Report: B-to-b marketers don't measure campaigns

Twenty percent of b-to-b marketers don't measure the effectiveness of their campaigns, particularly when it comes to generating marketing-sourced sales leads, said Adam Blitzer, COO of Pardot, a marketing automation company that specializes in b-to-b.

The statistic, said Blitzer, comes from Pardot's “Marketing Metrics Survey” that asked 65 b-to-b marketers—many of whom from Pardot's own pool of 900 clients—what metrics are important and how those metrics are measured.

“The results were a bit surprising to us,” Blitzer said. “We would've guessed that close to 100 percent were measuring at least basic metrics.” The survey found, for instance, that 20% of b-to-b marketers don't measure the number of new sales leads generated by each marketing campaign.

The current survey was inspired by Pardot's Q4 2011 study on how marketers used and measured social media, Blitzer said.
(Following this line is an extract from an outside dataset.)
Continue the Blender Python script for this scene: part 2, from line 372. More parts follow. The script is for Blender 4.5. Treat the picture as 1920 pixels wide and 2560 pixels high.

The 2011 study found that one-third of marketers don't measure the results of their social media campaigns.

“If this was five years, ago, this wouldn't be surprising,” Blitzer said of the findings. “You didn't have the tools for it or, if you did, it was just too tedious to do. I'm surprised that this is still the case because there are so many measurement tools today.”

The Pardot study also found that 30 percent of marketers lacked the tools they needed to track marketing leads. Another 30 percent weren't tracking marketing-sourced opportunities, or other metrics, he said.

Blitzer attributed this to the fact that b-to-b is a heavily sales-centric field. One way to help change this culture would be to “justify the existence of the marketing team as a revenue driver as opposed to a cost center.” Marketers, he said, ought to use CRM just as much as their sales-team counterparts; they should leverage CRM to track marketing campaigns from lead generation to sales, which would allow marketers to quantify success. The should also determine exactly how much revenue each campaign drives.

Ultimately, marketers and sales teams need to work more closely together to get the most from marketing campaigns, he said. “I think when those two sides work well together, things really hum from an operational standpoint.” Salesforce.com, Blitzer said, is an example of a large company that does this well.

“They always spend a lot of money on sales and marketing compared to more traditional software vendors,” he said. “They've had a lot of growth that way. They have a good, tight play between marketing and sales.”